Lo prueban, entre otros, los siguientes ejemplos:

1. La aceptación de que menores de edad puedan haber sido detenidos por estados de excepción, declarando inaplicable la ley de protección de menores, razón por la cual se rechazaron los hábeas corpus que se interpusieron en favor de niños.

2. La legitimación de detenciones en recintos secretos.

3. La aceptación de las incomunicaciones administrativas derivadas de arrestos dispuestos por el Ejecutivo.

4. La pasividad ante el incumplimiento por el Ministerio del Interior de evacuar dentro del plazo legal los informes en los recursos de hábeas corpus, llegándose al extremo de facilitar plazos adicionales reiterados cada vez que se producía el vencimiento del anterior.

5. La revocación sistemática de las sentencias de los órganos jurisdiccionales inferiores que acogían recursos de hábeas corpus o de protección en favor de exiliados, detenidos y disidentes.

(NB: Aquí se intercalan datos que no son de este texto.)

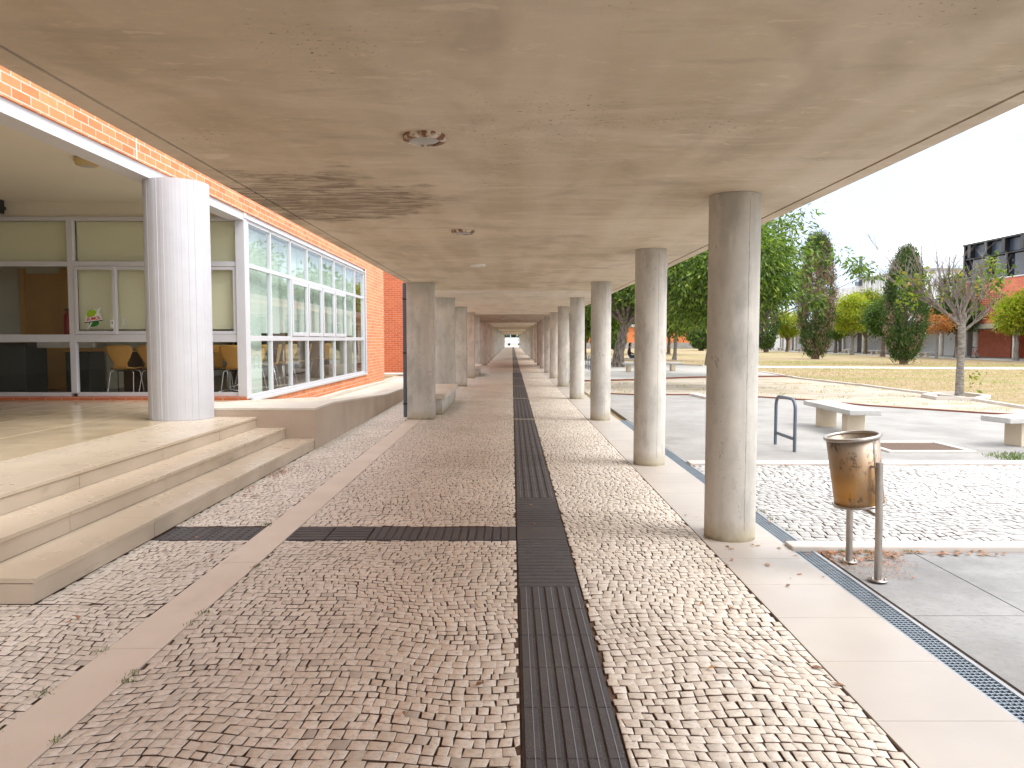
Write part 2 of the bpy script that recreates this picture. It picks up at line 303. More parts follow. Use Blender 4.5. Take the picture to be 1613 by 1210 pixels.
def sock(o,label=None,cat=None,group=None,kind=None):
    if label: o['label']=label
    if cat: o['category']=cat
    if group: o['group']=group
    if kind: o['kind']=kind
    return o
class MB:
    def __init__(s): s.v=[];s.f=[];s.m=[];s.s=[]
    def add(s,vs,fs,mi=0,sm=False):
        b=len(s.v); s.v+= [tuple(x) for x in vs]; s.f+=[tuple(b+i for i in f) for f in fs]; s.m+=[mi]*len(fs); s.s+=[sm]*len(fs); return s
    def box(s,x0,y0,z0,x1,y1,z1,mi=0,mat=None):
        vs=[(x0,y0,z0),(x1,y0,z0),(x1,y1,z0),(x0,y1,z0),(x0,y0,z1),(x1,y0,z1),(x1,y1,z1),(x0,y1,z1)]
        if mat is not None: vs=[tuple(mat@Vector(q)) for q in vs]
        return s.add(vs,[(0,3,2,1),(4,5,6,7),(0,1,5,4),(1,2,6,5),(2,3,7,6),(3,0,4,7)],mi)
    def tube(s,pts,rad,n=10,mi=0,cap=True,sm=True,closed=False):
        pts=[Vector(p) for p in pts]; k=len(pts)
        rad=[rad]*k if isinstance(rad,(int,float)) else rad
        vs=[];fs=[];up=Vector((0,0,1)); prev=None
        for i,p in enumerate(pts):
            if closed: d=pts[(i+1)%k]-pts[i-1]
            else: d=(pts[min(i+1,k-1)]-pts[max(i-1,0)])
            d.normalize()
            if prev is None:
                a_=d.cross(up)
                if a_.length<.1: a_=d.cross(Vector((1,0,0)))
            else: a_=prev-d*prev.dot(d)
            a_.normalize(); prev=a_; b=d.cross(a_)
            for j in range(n):
                th=2*math.pi*j/n; vs.append(p+(a_*math.cos(th)+b*math.sin(th))*rad[i])
        for i in range(k if closed else k-1):
            i2=(i+1)%k
            for j in range(n): fs.append((i*n+j,i*n+(j+1)%n,i2*n+(j+1)%n,i2*n+j))
        s.add(vs,fs,mi,sm)
        if cap and not closed:
            s.add([vs[j] for j in range(n)],[tuple(reversed(range(n)))],mi); s.add([vs[(k-1)*n+j] for j in range(n)],[tuple(range(n))],mi)
        return s
    def lathe(s,prof,n=32,c=(0,0),mi=0,sm=True,mat=None):
        vs=[];fs=[]
        for r,z in prof:
            for j in range(n):
                th=2*math.pi*j/n; q=Vector((c[0]+r*math.cos(th),c[1]+r*math.sin(th),z)); vs.append(mat@q if mat is not None else q)
        for i in range(len(prof)-1):
            for j in range(n): fs.append((i*n+j,i*n+(j+1)%n,(i+1)*n+(j+1)%n,(i+1)*n+j))
        return s.add(vs,fs,mi,sm)
    def poly(s,pts,z0,z1,mi=0):
        n=len(pts); vs=[(x,y,z0) for x,y in pts]+[(x,y,z1) for x,y in pts]
        fs=[tuple(range(n,2*n)),tuple(reversed(range(n)))]+[(i,(i+1)%n,n+(i+1)%n,n+i) for i in range(n)]
        return s.add(vs,fs,mi)
    def build(s,name,mats,parent=None,bev=0,loc=None):
        me=bpy.data.meshes.new(name); me.from_pydata([tuple(q) for q in s.v],[],s.f)
        for m_ in (mats if isinstance(mats,(list,tuple)) else [mats]): me.materials.append(M[m_] if isinstance(m_,str) else m_)
        me.polygons.foreach_set('material_index',s.m); me.polygons.foreach_set('use_smooth',s.s); me.update()
        o=bpy.data.objects.new(name,me); COL.objects.link(o)
        if parent: o.parent=parent
        if loc: o.location=loc
        if bev:
            b=o.modifiers.new('bevel','BEVEL'); b.width=bev; b.segments=2; b.limit_method='ANGLE'; b.angle_limit=R(40)
        return o
def empty(name,loc=(0,0,0),rz=0,label=None,cat=None,group=None):
    o=bpy.data.objects.new(name,None); COL.objects.link(o); o.location=loc; o.rotation_euler.z=rz; o.empty_display_size=.2
    return sock(o,label,cat,group)
def copy_tree(o,parent=None):
    c=o.copy(); COL.objects.link(c); c.parent=parent
    for ch in list(o.children): copy_tree(ch,c)
    return c
def inst(proto,loc,rz=0,label=None,first=[],sc_=None):
    if proto.name in first: o=copy_tree(proto)
    else: first.append(proto.name); o=proto
    o.location=loc; o.rotation_euler.z=rz
    if sc_: o.scale=(sc_,)*3
    if label: o['label']=label
    return o
def struct(o): o['kind']='structure'; return o
def quads_mesh(name,V,F,mat,parent=None,midx=None):
    me=bpy.data.meshes.new(name); me.vertices.add(len(V)); me.vertices.foreach_set('co',V.astype(np.float32).ravel())
    me.loops.add(F.size); me.loops.foreach_set('vertex_index',F.astype(np.int32).ravel())
    me.polygons.add(len(F)); me.polygons.foreach_set('loop_start',np.arange(0,F.size,F.shape[1],dtype=np.int32))
    for m_ in (mat if isinstance(mat,(list,tuple)) else [mat]): me.materials.append(M[m_])
    if midx is not None: me.polygons.foreach_set('material_index',midx.astype(np.int32))
    me.update(calc_edges=True); me.validate()
    o=bpy.data.objects.new(name,me); COL.objects.link(o)
    if parent: o.parent=parent
    return o

# ================================================================== GROUND
g=MB(); g.box(-400,-60,-1.0,400,700,-.06); struct(g.build('ground','lawn'))
# patio boundary (red kerb line)
RK=[(2.35,22.3),(3.6,21.65),(5.3,21.6),(6.96,20.7),(8.0,19.4),(8.63,18.0),(10.3,16.1),(12.2,14.6),(16,12.6)]
struct(MB().poly([(2.30,9.72),(40,9.72),(40,-20)]+[(16.0,12.5)][:0]+[(40,4)]+RK[::-1],-.07,0.0).build('patio_ground','patio')) if False else None
struct(MB().poly([(2.30,9.72),(30,9.72),(30,8.0+1.72),(24,11.0)]+RK[::-1],-.055,0.0).build('patio','patio'))
# dirt patch between red kerb and lawn kerb
LK=[(11.9,12),(12.2,17.8),(12.5,20.4),(12.5,22.3),(12.43,26.5),(12.05,31.2),(12.5,37.2)]
struct(MB().poly([(2.3,20.0),(12,10.5)]+LK+[(2.3,37.2)],-.058,-.035).build('dirt_ground','dirt'))
struct(MB().poly([(2.3,29.2),(4.96,30.2),(7.1,31.8),(9.0,32.6),(12.3,33.2),(12.5,37.2),(11.9,46),(9.2,50.5),(7,56),(2.3,62)],-.057,-.005).build('plaza','plaza'))
# path crossing the lawn
struct(MB().poly([(12.2,44.6),(29,41.4),(60,35.5),(60,38.4),(29,44.1),(12.0,47.2)],-.057,-.03).build('white_lawn_path','path'))
def ribbon(name,pts,w_,z0,z1,mat,wob=0):
    mb=MB(); P=[Vector((p[0],p[1],0)) for p in pts]
    # subdivide
    Q=[]
    for a_,b in zip(P[:-1],P[1:]):
        k=max(1,int((b-a_).length/.6))
        for i in range(k): Q.append(a_.lerp(b,i/k))
    Q.append(P[-1]); vs=[]
    for i,p in enumerate(Q):
        d=(Q[min(i+1,len(Q)-1)]-Q[max(i-1,0)]).normalized(); nn=Vector((-d.y,d.x,0))
        p=p+nn*random.uniform(-wob,wob); zz_=z1+random.uniform(-wob,wob)*.3
        vs+=[p+nn*w_/2+Vector((0,0,z0)),p-nn*w_/2+Vector((0,0,z0)),p-nn*w_/2+Vector((0,0,zz_)),p+nn*w_/2+Vector((0,0,zz_))]
    fs=[]
    for i in range(len(Q)-1):
        for j in range(4): fs.append((i*4+j,i*4+(j+1)%4,i*4+4+(j+1)%4,i*4+4+j))
    fs+=[(0,1,2,3),tuple((len(Q)-1)*4+j for j in (3,2,1,0))]
    mb.add(vs,fs); return struct(mb.build(name,mat))
ribbon('red_kerb',[(p[0],p[1]+.06) for p in RK],.09,-.05,.035,'redkerb',.012)
ribbon('plaza_kerb',[(2.4,29.2),(4.96,30.2),(7.1,31.8),(9.0,32.6),(12.2,33.1)],.10,-.05,.03,'redkerb',.01)
ribbon('lawn_kerb',LK+[(12.0,45)],.14,-.05,.03,'kerb',.02)
ribbon('plaza_edge_kerb',[(12.0,46.9),(9.2,50.6),(7,56)],.14,-.05,.05,'kerb',.01)
ribbon('tree_planter_kerb',[(12.45,21.9),(11.75,21.3),(11.6,20.35),(12.5,20.1),(13.3,20.9),(13.4,22.2),(12.5,22.1)],.16,-.05,.06,'kerb',.01)
# loose stone at the kerb corner
mb=MB(); mb.box(5.2,20.1,-.02,5.5,21.6,.07,mat=Matrix.Rotation(R(4),4,'Z')@Matrix.Translation((1.4,-.4,0))); struct(mb.build('kerb_stone','kerb',bev=.02))
# courtyard strips near the canopy
x1=30
struct(MB().box(2.127,5.61,-.06,x1,5.77,.035).build('kerb_near_bin','kerb',bev=.012))
struct(MB().box(2.28,9.50,-.06,x1,9.72,.03).build('kerb_by_patio','kerb',bev=.012))
# grey slabs, as separate slabs of one paving
mb=MB(); ys=[-6,-4.4,-2.8,-1.2,.4,2.0,3.15,4.3,5.6]
for j in range(len(ys)-1):
    x=2.34-.55*(j%2)
    while x<14:
        xa=max(x,2.34); xb=x+1.25
        if xb-xa>.1: mb.box(xa+.004,ys[j]+.004,-.05,xb-.004,ys[j+1]-.004,-.012+random.uniform(-.002,.002))
        x=xb
struct(mb.build('grey_paving_slabs','slabs'))
struct(MB().box(2.3,-6,-.055,x1,5.62,-.022).build('slab_bedding','joint'))
# tree pit near bench
for k,(px_,py_) in enumerate([(5.85,10.95)]):
    mb=MB(); a0,a1,b0,b1=5.35,6.6,10.55,11.6
    mb.box(a0,b0,-.03,a1,b0+.09,.028).box(a0,b1-.09,-.03,a1,b1,.028).box(a0,b0+.09,-.03,a0+.09,b1-.09,.028).box(a1-.09,b0+.09,-.03,a1,b1-.09,.028)
    struct(mb.build('tree_pit_kerb','kerb',bev=.01)); struct(MB().box(a0+.09,b0+.09,-.03,a1-.09,b1-.09,.008).build('tree_pit_soil','litter'if False else 'joint'))
# ---- bedding sheets
struct(MB().box(-5.2,-6,-.055,2.12,175,-.012).build('corridor_bedding','joint'))
struct(MB().box(2.28,5.76,-.055,x1,9.5,-.012).build('courtyard_bedding','joint'))
struct(MB().box(-1.82,36.8,-.05,1.52,175,-.002).build('corridor_far_paving','far_pave'))
struct(MB().box(-40,175,-.05,40,260,-.002).build('far_forecourt','plaza'))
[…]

6. La aplicación generosa del decreto-ley de amnistía de 1978, que supuso la paralización de investigaciones y el sobreseimiento de procesos en que los jueces inferiores habían determinado la responsabilidad de agentes de la DINA o de militares.

7. La aceptación de las versiones artificiosas de agentes de seguridad que han participado en torturas, frente a otras pruebas, incluso periciales, que demuestran la verificación de los tormentos.

No obstante, hemos constatado con satisfacción que, pese a la situación excepcional existente en Chile desde hace 14 años, se ha producido un movimiento social y jurídico por la defensa de los derechos humanos. El primero, el valiente y eficaz testimonio de la Iglesia católica en la organización y defensa de los derechos humanos desde el primer día del actual régimen militar. El segundo, el alto valor de los abogados chilenos representados hoy en las instituciones que nos convocaron o de la vicaría de solidaridad, que han dado ejemplo de su adhesión a los valores permanentes del estado de derecho. El tercero, el ejemplo de las familias de las víctimas, manteniendo una lucha tenaz por el derecho a la justicia y sanción de los culpables.

Y, por último, la actitud valiente, inteligente y profesional, de algunos jueces, cuyo testimonio da cuenta de los valores morales y jurídicos que permanecen aun en el personal judicial chileno, al no haber claudicado en su función, garante pese a la conducta hegemónica impuesta por la Corte Suprema y por anónimas amenazas de muerte recibidas por alguno de ellos.

Sería muy necesario que este movimiento social y jurídico fuera acompañado de un decidido acuerdo político, sin fisuras ni ambigüedades, de los 14 partidos políticos y 18 organizaciones sociales que suscribieron el día 10 de diciembre de 1987 la declaración y compromiso con los derechos humanos, que ofrezca al país una clara alternativa de salida auténticamente democrática.

Otro futuro

Si la Ramada angustiosa a la unidad que se percibe a lo largo y ancho del país no tiene eco, el régimen militar, bajo el falso señuelo de transición democrática a la española -hemos oído repetidamente en Chile que ni el dictador ha muerto ni Chile tiene un rey- saldrá afianzado en este año de 1988, programado por la Junta Militar para el plebiscito.

Chile, el pueblo chileno, se merece otro futuro.

Antonio Doñate es presidente de la Audiencia Provincial de Barcelona y presidente de la Comisión de Juristas Europeos.